We should ban food in the theatre. There is nothing I hate more, when I sit down to watch my favourite actors and there’s an incessant nibbling polluting my ear holes from the fat smelly tourist spectator next to me, who is of course undeserving of a seat in the auditor...

The fat and smelly spectator only came to the West End to see a celebrity, but I came to see great art…

Great art is something that is priceless.
 
When I arrive at a West End theatre ready to see an overpaid over the top actor who is so disconnected from society that all they think about in dressing room is their frustration that the plastic rustling from paying fans may upset their monologue, I swoon.  It’s the pinnacle of artistry, the West End, actors come from all over to re-create pantomimes, Disney musicals, and those rare performances of Hamlet I just never get tired of. It’s important that we take bans in the theatre seriously or theatre will end up like it was during the Bard’s era..

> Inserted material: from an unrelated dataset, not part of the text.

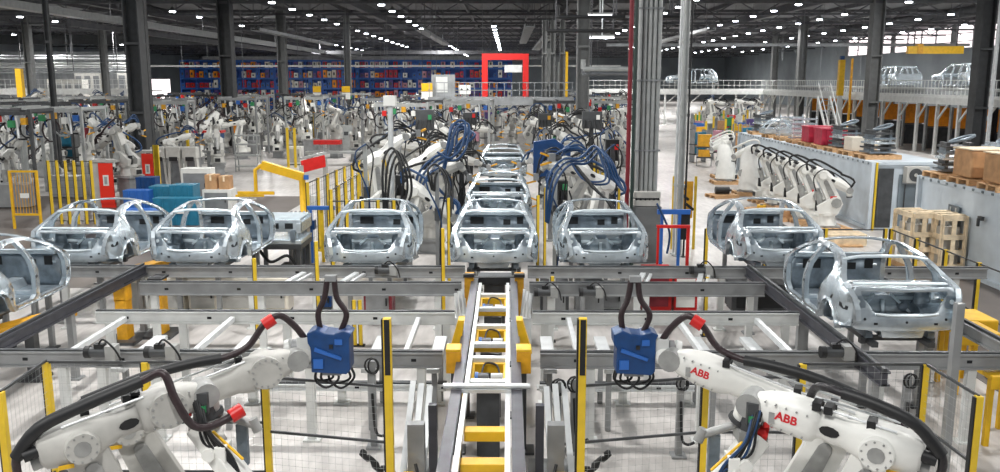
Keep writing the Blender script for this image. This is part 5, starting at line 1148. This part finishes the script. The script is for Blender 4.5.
tops = [(12.9, 30.4, 'metal', 'end of the long container, right'), (12.9, 31.9, 'white', 'long container near its right end'), (12.9, 33.4, 'metal', 'long container before the crimson crates'), (12.9, 34.9, 'red', 'long container, third from the grey end'), (12.9, 36.4, 'red', 'long container, further crimson load'), (12.9, 38, 'frames', 'long container, beside the crimson loads'), (12.9, 39.8, 'frames', 'long container, middle far part'), (12.9, 41.6, 'body', 'long container, under the silver car shell piece'), (12.9, 44.2, 'metal', 'long container, furthest end'),
    (12.5, 24.3, 'metal', 'right container, at its far end'), (13.8, 24.3, 'metal2', 'right container, back row'), (12.5, 22.9, 'wrap', 'right container, second from its far end'), (12.5, 21.4, 'wrap', 'right container, close to the picture edge')]
for i, (x, y, k, t) in enumerate(tops):
    pallet(x, y, CT, rnd.uniform(-.1, .1), 'on the '+t, 1.1); z = CT+.16; lt = 'on the '+t
    if k in ('metal', 'metal2'): spawn(k, build_metal(1 if k == 'metal2' else 0), (x, y, z), rnd.uniform(-.2, .2), 'stack of dull pressed metal parts '+lt, 'metal parts')
    elif k == 'red':
        r = empty('crimson_crate', (x, y, z)); MB().m('crimson').box((0, 0, .3), (1.0, .9, .6)).build('crate_body', r, .02); MB().m('crimson').box((0, 0, .63), (1.08, .98, .06)).build('rim', r)
        for q in (-.3, 0, .3): MB().m('crimson').box((q, -.47, .3), (.06, .04, .58)).build('rib', r)
        tag(r, 'crimson red crate '+lt, 'crate')
    elif k == 'white': r = empty('foam_blocks', (x, y, z)); MB().m('cream').box((-.2, 0, .25), (.5, .8, .5)).build('block', r, .02); MB().m('plywood').box((.3, 0, .15), (.4, .7, .3)).build('block', r, .02); tag(r, 'cream foam and timber blocks '+lt, 'blocks')
    elif k == 'wrap': r = empty('wrapped_load', (x, y, z)); MB().m('carton').box((0, 0, .38), (1.05, .95, .72)).build('carton_body', r, .05); MB().m('plywood').box((0, 0, .76), (1.1, 1.0, .03)).build('top_sheet', r); tag(r, 'brown wrapped carton load '+lt, 'carton')
    elif k == 'frames':
        r = empty('frame_stack', (x, y, z)); 
        for q in range(5): MB().m('galv').box((0, 0, .06+.2*q), (1.1, .06, .06)).box((0, .4, .06+.2*q), (1.1, .06, .06)).box((-.5, .2, .06+.2*q), (.06, .5, .06)).box((.5, .2, .06+.2*q), (.06, .5, .06)).build('metal_frame', r)
        for a in (-.5, .5): MB().m('galv_light').box((a, 0, .5), (.05, .05, 1.0)).build('post', r)
        tag(r, 'stack of silver metal frames '+lt, 'metal frames')
    else:
        r = empty('body_piece', (x, y, z)); MB().m('galv').tube(smooth_path([(-.6, 0, .2), (-.3, -.2, .6), (.3, -.2, .65), (.8, 0, .3)], 4), .05, 6).tube(smooth_path([(-.6, .8, .2), (-.3, .6, .6), (.3, .6, .65), (.8, .8, .3)], 4), .05, 6).build('roof_rail', r); MB().m('galv').box((0, .3, .15), (1.4, 1.0, .25)).build('floor_piece', r); tag(r, 'silver car body piece '+lt, 'car part')
# stored robots
def build_stored():
    r = robot((-.2, 1.72), (.70, 1.22), (.25, .82), tool=(.1, -1), fine=False, paint='white', cable='black'); 
    MB().m('black').tube(smooth_path([(-.4, -.2, 1.2), (-.5, -.24, 1.65), (-.2, -.24, 1.93), (.3, -.24, 1.72), (.7, -.2, 1.4)], 4), .022, 6).build('trim_cable', r)
    MB().m('red').box((.15, -.3, .98), (.2, .02, .14)).build('red_plate', r); return r
for i, (x, y) in enumerate(((10.75, 28.9), (10.75, 30.7), (10.8, 32.4), (10.8, 34.1), (10.8, 35.8))):
    t = ['nearest, beside the container end', 'second nearest', 'third, in the middle', 'fourth nearest', 'furthest of the bare ones'][i]
    pallet(x, y, 0.001, .1, 'under the stored white robot, '+t, 1.15); spawn('stored', build_stored, (x-.05, y, .165), -.15+.06*i, 'folded white robot stored along the long container, '+t, 'robot', None, 1.0)
def build_covered():
    r = robot((.1, 1.8), (.75, 1.5), (.25, .82), tool=(.2, -1), fine=False, paint='white', cable='white'); MB().m('white').tube([(0, 0, .1), (0, 0, .5), (.05, 0, 1.1), (.1, 0, 1.6), (.1, 0, 1.85)], [.5, .48, .42, .36, .2], 9).build('plastic_wrap', r); return r
for i, (x, y) in enumerate(((10.7, 38.2), (10.7, 42.5), (11.3, 45.0))):
    t = ['nearest of the wrapped ones', 'middle of the wrapped ones', 'furthest of the wrapped ones'][i]
    pallet(x, y, .001, 0, 'under the wrapped robot, '+t, 1.15); spawn('covered', build_covered, (x, y, .165), PI*.8, 'white plastic wrapped robot beside the container, '+t, 'robot')
for x, y, t in ((9.9, 31.2, 'with yellow strap near the stored robots'), (9.8, 33.2, 'left of the third stored robot'), (9.3, 37.4, 'alone on the light aisle floor')):
    pallet(x, y, .001, .3, 'on the aisle floor '+t); 
carton(508+865*9.9/31.2, 31.2, .145, .6, .5, .35, 'brown carton on the aisle pallet beside the stored robots'); 
r = empty('yellow_strap_reel', (9.8, 33.2, .145)); MB().m('yellow').cyl((0, 0, 0), (0, 0, .12), .18, None, 12).build('strap', r); MB().m('steel').cyl((0, 0, .0), (0, 0, .16), .06, None, 8).build('core', r); tag(r, 'small yellow reel on the pallet left of the stored robots', 'reel')
r = empty('black_motor', (9.3, 37.4, .145)); MB().m('black').cyl((-.3, 0, .16), (.3, 0, .16), .16, None, 12).build('body', r); MB().m('steel_dark').cyl((.3, 0, .16), (.4, 0, .16), .06, None, 8).build('shaft', r); tag(r, 'black motor lying on the lone aisle pallet', 'motor')
for i, (x, y, a) in enumerate(((10.92, 23.0, .0), (11.5, 22.6, .0))):
    r = empty('wooden_crate', (x, y, 0), a+.05); W_ = .62; D_ = .95; H_ = 1.4
    for k, (cx, cy, ww, dd) in enumerate(((0, -D_/2, W_, 0), (0, D_/2, W_, 0), (-W_/2, 0, 0, D_), (W_/2, 0, 0, D_))):
        m = MB().m('plywood'); horiz = ww > 0; Lg = ww or dd
        for q in (-.5, 0, .5): m.box((cx+(q*Lg if horiz else 0), cy+(0 if horiz else q*Lg), H_/2+.15), (.11 if horiz else .03, .03 if horiz else .11, H_))
        for zz in (.22, .6, 1.0, 1.5): m.box((cx, cy, zz), (ww+.03, .045, .13) if horiz else (.045, dd+.03, .13))
        m.build('slatted_side', r)
    MB().m('offwhite').box((0, 0, .75), (.5, .65, 1.0)).m('duct').cyl((-.12, -.1, 1.25), (.12, .1, 1.3), .16, None, 10).build('packed_part', r)
    for q in (-.35, 0, .35): MB().m('plywood').box((0, q, 1.58), (W_, .14, .02)).build('lid_slat', r)
    for q in (-.26, 0, .26): MB().m('wood').box((q, 0, .06), (.12, D_, .12)).build('foot_block', r)
    MB().m('wood').box((0, 0, .135), (W_, D_, .03)).build('base', r)
    tag(r, 'pale slatted wooden crate beside the right container, '+['farther one', 'nearer one'][i], 'crate')
r = empty('timber_stack', (10.3, 26.4, 0)); 
for q in range(4): MB().m('plywood').box((0, -.3+.2*q, .2), (1.3, .12, .35)).build('timber', r)
MB().m('wood').box((0, 0, .03), (1.0, 1.0, .05)).build('base', r); tag(r, 'low timber stack between the wooden crates and container door', 'timber')

# far left hall
for i, (x, Y, z, w_, mt, t) in enumerate(((-55, 100, 7.4, 26, 'ceil_pale', 'highest'), (-54, 97, 6.5, 26, 'duct', 'second'), (-52, 95, 5.9, 24, 'ceil_pale', 'lowest'))):
    r = empty('service_pipe', (x, Y, z)); MB().m(mt).cyl((-w_/2, 0, 0), (w_/2, 0, 0), .13, None, 8).cyl((-w_/2, .5, .35), (w_/2, .5, .35), .09, None, 8).build('pipe', r)
    for q in range(5): MB().m('ceil_steel').box((-w_/2+w_*(q+.5)/5, .25, (11.9-z)/2), (.08, .08, 11.9-z)).build('hanger', r)
    tag(r, 'pale overhead pipe run in the far left hall, %s of three' % t, 'pipe')
def build_tall():
    r = empty('tall_machine'); MB().m('offwhite').box((0, 0, 3.0), (3.2, 1.5, 2.2)).build('upper_housing', r)
    for x in (-1.5, 1.5): MB().m('duct').box((x, 0, .95), (.2, 1.2, 1.9)).build('leg', r)
    MB().m('steel_dark').box((0, 0, .9), (2.4, 1.0, 1.7)).build('base_body', r)
    for x in (-1.1, 0, 1.1): MB().m('duct_dark').box((x, -.77, 3.1), (.7, .04, 1.2)).build('window', r)
    return r
for i, (px, Y) in enumerate(((22, 104), (60, 104), (88, 106), (128, 104), (40, 90), (108, 90))):
    spawn('tall', build_tall, (X_at(px, Y), Y+(4 if Y > 95 else 9.5), 0), 0, 'tall white machine housing at the back of the left hall, '+['furthest left', 'second from left', 'third from left', 'furthest right', 'in front at left', 'in front at right'][i], 'machine', s=(1, 1, 1+.25*(i % 3)))
r = empty('yellow_mast', (X_at(35, 84), 84, 0)); MB().m('yellow').box((0, 0, 3), (.55, .5, 6.2)).build('mast', r); tag(r, 'yellow mast far back near the left edge', 'mast')
m = MB().m('daylight').box((X_at(170, 150), 150, 2.6), (3.6, .1, 5.2)); o = m.build('door_1'); o['kind'] = 'structure'; o['label'] = 'bright open doorway at the far left'
# hanging rods from the roof
for i in range(44):
    px = rnd.uniform(0, 1000) if i % 3 else rnd.uniform(330, 560); Y = rnd.uniform(62, 120); p = atY(px, rnd.uniform(45, 82), Y)
    if p.z > 9: continue
    def hr():
        r = empty('hanging_rod'); MB().m('duct_dark').box((0, 0, 0), (.035, .035, 1)).build('rod', r); return r
    L = 11.9-p.z; spawn('rod', hr, (p.x, Y, 11.95-L/2), 0, 'thin vertical rod hanging from the roof', 'rod', 'thin rods hanging from the roof', (1, 1, L))
def build_tray():
    r = empty('cable_tray'); MB().m('ceil_pale').box((0, 0, 0), (.7, 30, .06)).box((-.35, 0, .1), (.04, 30, .2)).box((.35, 0, .1), (.04, 30, .2)).build('tray', r)
    for y in (-14, -7, 0, 7, 14):
        for x in (-.35, .35): MB().m('ceil_steel').box((x, y, 1.5), (.04, .04, 3)).build('hanger', r)
    for k in range(4): MB().m('black').cyl((-.25+.15*k, -15, .08), (-.25+.15*k, 15, .08), .05, None, 5).build('cable', r)
    return r
for i, (X, Y, z, t) in enumerate(((1.6, 80, 8.9, 'right of the red portal'), (3.0, 80, 8.2, 'above the grey gantry posts'), (-7, 85, 8.9, 'left of the red portal'), (16, 85, 8.9, 'right of the pipe column'), (-20, 85, 8.9, 'over the left hall'))):
    spawn('tray', build_tray, (X, Y, z), 0, 'long cable tray under the roof '+t, 'cable tray')

for i, (Y, t) in enumerate(((46, 'nearest'), (56, 'second'), (66, 'third'), (76, 'fourth'), (86, 'farthest'))):
    def rc():
        r = empty('roller_conveyor'); MB().m('duct').box((-.7, 0, .5), (.08, 8.5, .18)).build('side_rail', r); MB().m('duct').box((.7, 0, .5), (.08, 8.5, .18)).build('side_rail', r)
        for y in (-4, -2, 0, 2, 4): MB().m('steel').box((0, y, .24), (1.3, .1, .48)).build('support', r)
        m = MB().m('alu'); [m.cyl((-.66, -4+.4*k, .55), (.66, -4+.4*k, .55), .05, None, 6) for k in range(21)]; m.build('roller_bed', r); return r
    spawn('rollc', rc, (30.0+.0, Y, 3.9), 0, 'grey roller conveyor behind the mezzanine railing, %s of five' % t, 'conveyor')
# ------------------------------------------------------------------ view
w = bpy.data.worlds.new('world'); sc.world = w; w.use_nodes = True
w.node_tree.nodes['Background'].inputs[0].default_value = (.86, .93, 1, 1); w.node_tree.nodes['Background'].inputs[1].default_value = .22
sc.view_settings.view_transform = 'Standard'; sc.view_settings.look = 'None'; sc.view_settings.gamma = 1; sc.view_settings.use_curve_mapping = False
sc.view_settings.exposure = -0.12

“Days out at the Globe Theatre would have been an exciting event. The grounds surrounding the theatre would have been bustling with people. There would be Stalls selling merchandise and refreshments creating a market day atmosphere. Non playgoers would flock to the grounds to go to the market stalls and 'soak in ' the holiday-like atmosphere… Did people in the Elizabethan era have convenience food? Yes! Biscuits were invented by the Crusaders. These were easy to carry and make and would have been taken to the theatre. The 'Ploughman's Lunch' consisting of bread and cheese was a staple diet of Lower Class workers. Pastries and pies were sold in the stalls outside the theatre. There would have been men cooking meat on a portable spit so it was possible to buy ready-cooked roasted meat! Elizabethan food included a vast range of different meat “(bardstage.org)

Holiday like atmosphere? Market stalls? Bustling with people? Think of the injustice! What a horrific theatre experience that must have been! People actually enjoying themselves? We know that ‘people enjoying themselves’ is not sustainable, I mean the Globe did burn down. If we’re not careful the whole theatre may burn down and nobody wants that… I have some plans that will combat any potential theatre ‘frivolity’ during difficult time for the country..

I know that the government has made huge cuts to the arts, I know that audience numbers are in decline- but the best way to combat such an issue is to marginalise people who might buy tickets that shouldn’t really be attending anyway. We can ban food, drinks, squeaky shoes, wind breakers, water proof jackets, loud heals, corduroy trousers, hair that’s styled to high, excessive perfume, coughing, laughing, crying, sneezing, and eye contact with fellow audience members. We must ensure that the actors can always hear themselves properly and exclusively and that a general fascist-lite atmosphere is created.  These tactics will allow the people who really deserve to attend their chance to buy seats to empty auditoriums, and watch actor’s emotionless regurgitations of ‘great art’ in silence. Because there is nothing more important than an actor who has spent a few weeks memorising lines in the mirror pretending their voice will save us all is given their opportunity to do so at the expense of everything else. What else could we ban? I hate ‘new work’, it’s a problem for me if I haven’t memorised the play before I see it, let’s ban that. Those people that accidently fall asleep, can we ban them? OH, I hate it when couples use the theatre as their first date venue, it’s too awkward for me to watch a few rows back. How dare they come to the theatre for a life experience and didn’t think about how that makes me feel. BANNED. Also, en route to the theatre, like on the tube, when people look me in the eye- can’t deal with it, BANNED. And can anyone tell me why there was a polish person seated 3 rows from me? Can’t we ban Europeans from sitting in the stalls?

While we’re at it, might as well ban Muslims too, for obvious reasons…

-Rocky Rodriguez, Jr.

P.S. (In case people miss the point... the blog is satire. The food ban argument is grounded in narcissism and fascist undertones implying the actor and the pretence the actor is representing is the most important thing, and it's not. The most important thing is the communion that happens between actor/spectator, and the debates that happen between spectator and spectator after the piece. Priorities need to be clear, and the food argument misleads us.)